begin
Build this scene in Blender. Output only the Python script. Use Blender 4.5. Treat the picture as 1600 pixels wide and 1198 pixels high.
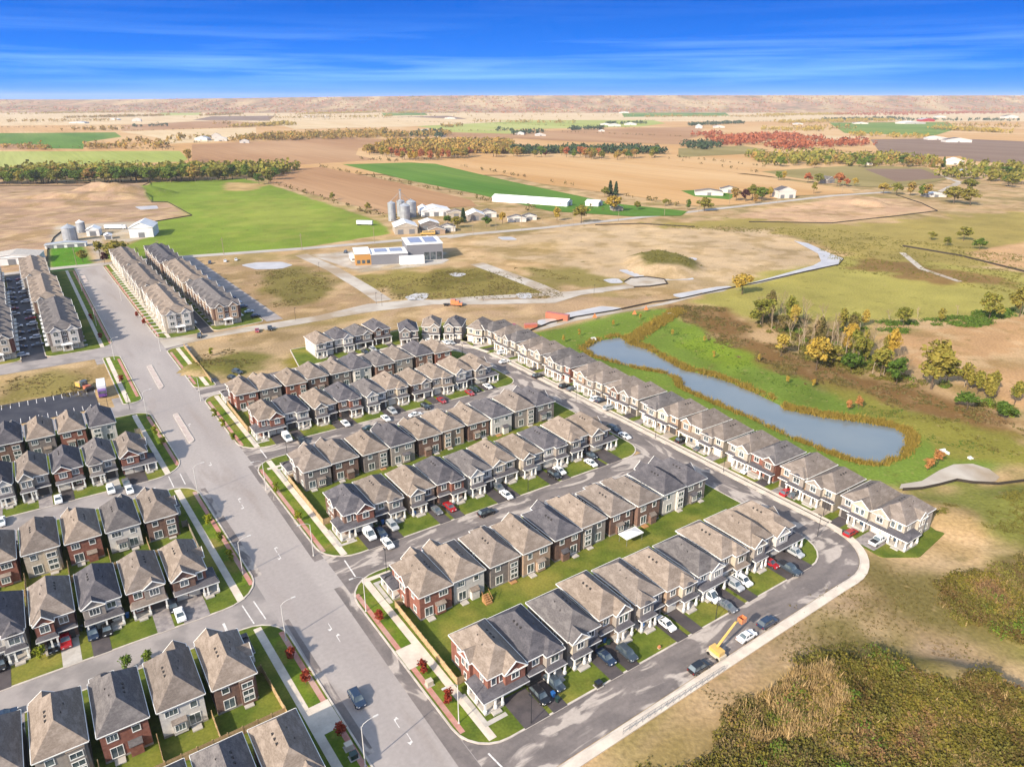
import bpy, math, random
import numpy as np
from mathutils import Matrix, Vector
random.seed(7); rng = np.random.default_rng(7)
for o in list(bpy.data.objects): bpy.data.objects.remove(o)
scene = bpy.context.scene
C = scene.collection
R = math.radians
# ------------------------------------------------------------------ camera
FOC, HZ, CAMH = 1109.0, 155.0, 100.0          # focal length and horizon row of the 1600 px wide photograph
PITCH = math.atan((599.0-HZ)/FOC)
cam = bpy.data.cameras.new('camera'); camo = bpy.data.objects.new('camera', cam); C.objects.link(camo)
cam.sensor_width = 36.0; cam.lens = FOC/1600*36.0; cam.clip_start = 1.0; cam.clip_end = 60000.0
camo.location = (0, 0, CAMH); camo.rotation_euler = (R(90)-PITCH, 0, 0)
scene.camera = camo
# ------------------------------------------------------------------ sun and sky
SUN_EL, SHADOW_ANG = R(30), R(50)             # shadows fall towards this world angle
sd = bpy.data.lights.new('sun', 'SUN'); so = bpy.data.objects.new('sun', sd); C.objects.link(so)
sd.energy = 3.0; sd.angle = R(0.9); sd.color = (1.0, 0.895, 0.74)
d = Vector((math.cos(SHADOW_ANG)*math.cos(SUN_EL), math.sin(SHADOW_ANG)*math.cos(SUN_EL), -math.sin(SUN_EL)))
so.rotation_euler = d.to_track_quat('-Z', 'Y').to_euler()
so.location = (-200, -200, 300)
world = bpy.data.worlds.new('World'); scene.world = world; world.use_nodes = True
wn, wl = world.node_tree.nodes, world.node_tree.links
wn.clear()
def N(tree, t, **kw):
    n = tree.nodes.new(t)
    for k, v in kw.items(): setattr(n, k, v)
    return n
WT = world.node_tree
out = N(WT, 'ShaderNodeOutputWorld'); bg = N(WT, 'ShaderNodeBackground')
sky = N(WT, 'ShaderNodeTexSky', sky_type='NISHITA', sun_disc=False)
sky.sun_elevation = SUN_EL
sky.sun_rotation = math.atan2(-d.x, -d.y)      # the direction the light comes from
sky.altitude = 200; sky.ozone_density = 1.0; sky.air_density = 1.0; sky.dust_density = 1.2
tc = N(WT, 'ShaderNodeTexCoord'); sep = N(WT, 'ShaderNodeSeparateXYZ')
wl.new(tc.outputs['Generated'], sep.inputs[0])
ramp = N(WT, 'ShaderNodeValToRGB')             # deep clear blue low over the land
e = ramp.color_ramp.elements
e[0].position = 0.0; e[0].color = (0.0, 0.125, 0.47, 1)
e[1].position = 0.16; e[1].color = (0.0, 0.032, 0.21, 1)
m_ = ramp.color_ramp.elements.new(0.06); m_.color = (0.0, 0.078, 0.35, 1)
wl.new(sep.outputs['Z'], ramp.inputs[0])
mul = N(WT, 'ShaderNodeMix', data_type='RGBA', blend_type='MULTIPLY'); mul.inputs[0].default_value = 1.0
mul.inputs[7].default_value = (0.16, 0.148, 0.13, 1)
wl.new(sky.outputs[0], mul.inputs[6])
mr = N(WT, 'ShaderNodeMapRange', interpolation_type='SMOOTHSTEP')
mr.inputs[1].default_value = 0.15; mr.inputs[2].default_value = 0.5
wl.new(sep.outputs['Z'], mr.inputs[0])
mix = N(WT, 'ShaderNodeMix', data_type='RGBA')
wl.new(mr.outputs[0], mix.inputs[0]); wl.new(ramp.outputs[0], mix.inputs[6]); wl.new(mul.outputs[2], mix.inputs[7])
# streaks of thin high cloud all over the sky
mp = N(WT, 'ShaderNodeMapping'); mp.inputs['Scale'].default_value = (2.2, 2.2, 60.0)
mp.inputs['Rotation'].default_value = (R(0.6), R(-1.2), 0)
wl.new(tc.outputs['Generated'], mp.inputs[0])
nz = N(WT, 'ShaderNodeTexNoise'); nz.inputs['Scale'].default_value = 1.0; nz.inputs['Detail'].default_value = 5; nz.inputs['Roughness'].default_value = 0.55
nz.inputs['Distortion'].default_value = 0.35
wl.new(mp.outputs[0], nz.inputs[0])
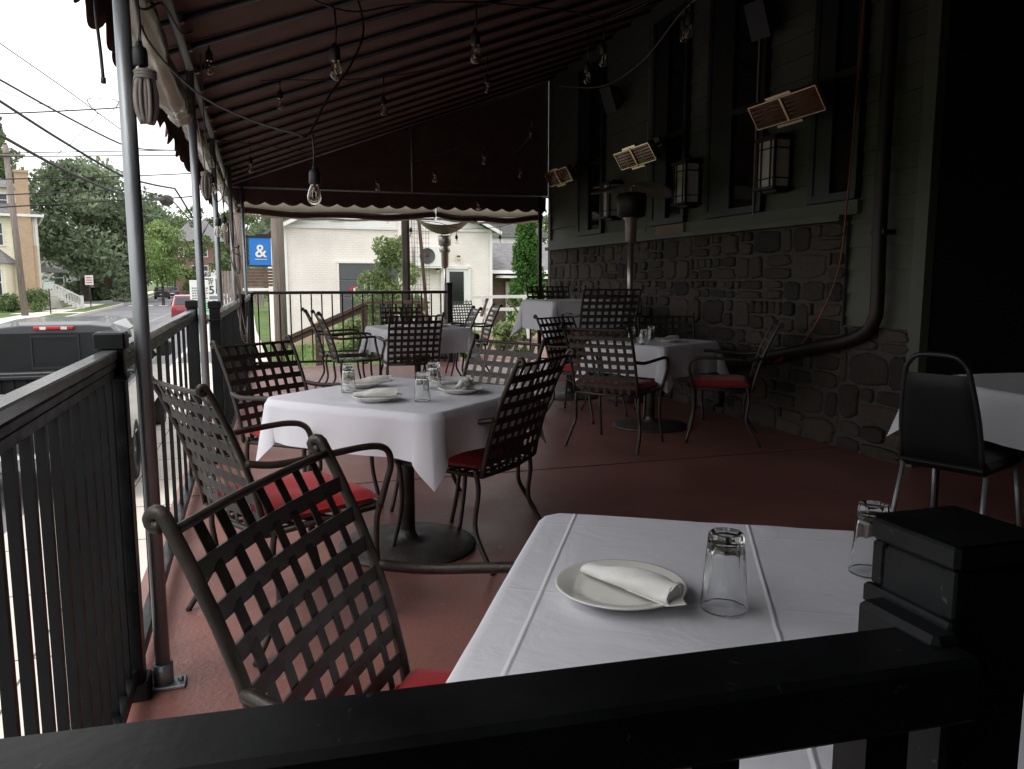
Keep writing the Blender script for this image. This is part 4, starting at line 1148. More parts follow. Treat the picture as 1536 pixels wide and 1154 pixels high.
end
• **To be done**
Repeat the material verbatim. Do not carry over any picture.

• **Result below**
Build this scene in Blender. Output only the Python script. Use Blender 4.5. Treat the picture as 1600 pixels wide and 1198 pixels high.
import bpy, math, random
import numpy as np
from mathutils import Matrix, Vector
random.seed(7); rng = np.random.default_rng(7)
for o in list(bpy.data.objects): bpy.data.objects.remove(o)
scene = bpy.context.scene
C = scene.collection
R = math.radians
# ------------------------------------------------------------------ camera
FOC, HZ, CAMH = 1109.0, 155.0, 100.0          # focal length and horizon row of the 1600 px wide photograph
PITCH = math.atan((599.0-HZ)/FOC)
cam = bpy.data.cameras.new('camera'); camo = bpy.data.objects.new('camera', cam); C.objects.link(camo)
cam.sensor_width = 36.0; cam.lens = FOC/1600*36.0; cam.clip_start = 1.0; cam.clip_end = 60000.0
camo.location = (0, 0, CAMH); camo.rotation_euler = (R(90)-PITCH, 0, 0)
scene.camera = camo
# ------------------------------------------------------------------ sun and sky
SUN_EL, SHADOW_ANG = R(30), R(50)             # shadows fall towards this world angle
sd = bpy.data.lights.new('sun', 'SUN'); so = bpy.data.objects.new('sun', sd); C.objects.link(so)
sd.energy = 3.0; sd.angle = R(0.9); sd.color = (1.0, 0.895, 0.74)
d = Vector((math.cos(SHADOW_ANG)*math.cos(SUN_EL), math.sin(SHADOW_ANG)*math.cos(SUN_EL), -math.sin(SUN_EL)))
so.rotation_euler = d.to_track_quat('-Z', 'Y').to_euler()
so.location = (-200, -200, 300)
world = bpy.data.worlds.new('World'); scene.world = world; world.use_nodes = True
wn, wl = world.node_tree.nodes, world.node_tree.links
wn.clear()
def N(tree, t, **kw):
    n = tree.nodes.new(t)
    for k, v in kw.items(): setattr(n, k, v)
    return n
WT = world.node_tree
out = N(WT, 'ShaderNodeOutputWorld'); bg = N(WT, 'ShaderNodeBackground')
sky = N(WT, 'ShaderNodeTexSky', sky_type='NISHITA', sun_disc=False)
sky.sun_elevation = SUN_EL
sky.sun_rotation = math.atan2(-d.x, -d.y)      # the direction the light comes from
sky.altitude = 200; sky.ozone_density = 1.0; sky.air_density = 1.0; sky.dust_density = 1.2
tc = N(WT, 'ShaderNodeTexCoord'); sep = N(WT, 'ShaderNodeSeparateXYZ')
wl.new(tc.outputs['Generated'], sep.inputs[0])
ramp = N(WT, 'ShaderNodeValToRGB')             # deep clear blue low over the land
e = ramp.color_ramp.elements
e[0].position = 0.0; e[0].color = (0.0, 0.125, 0.47, 1)
e[1].position = 0.16; e[1].color = (0.0, 0.032, 0.21, 1)
m_ = ramp.color_ramp.elements.new(0.06); m_.color = (0.0, 0.078, 0.35, 1)
wl.new(sep.outputs['Z'], ramp.inputs[0])
mul = N(WT, 'ShaderNodeMix', data_type='RGBA', blend_type='MULTIPLY'); mul.inputs[0].default_value = 1.0
mul.inputs[7].default_value = (0.16, 0.148, 0.13, 1)
wl.new(sky.outputs[0], mul.inputs[6])
mr = N(WT, 'ShaderNodeMapRange', interpolation_type='SMOOTHSTEP')
mr.inputs[1].default_value = 0.15; mr.inputs[2].default_value = 0.5
wl.new(sep.outputs['Z'], mr.inputs[0])
mix = N(WT, 'ShaderNodeMix', data_type='RGBA')
wl.new(mr.outputs[0], mix.inputs[0]); wl.new(ramp.outputs[0], mix.inputs[6]); wl.new(mul.outputs[2], mix.inputs[7])
# streaks of thin high cloud all over the sky
mp = N(WT, 'ShaderNodeMapping'); mp.inputs['Scale'].default_value = (2.2, 2.2, 60.0)
mp.inputs['Rotation'].default_value = (R(0.6), R(-1.2), 0)
wl.new(tc.outputs['Generated'], mp.inputs[0])
nz = N(WT, 'ShaderNodeTexNoise'); nz.inputs['Scale'].default_value = 1.0; nz.inputs['Detail'].default_value = 5; nz.inputs['Roughness'].default_value = 0.55
nz.inputs['Distortion'].default_value = 0.35
wl.new(mp.outputs[0], nz.inputs[0])
Keep writing the Blender script for this image. This is part 4, starting at line 1148. More parts follow. Treat the picture as 1536 pixels wide and 1154 pixels high.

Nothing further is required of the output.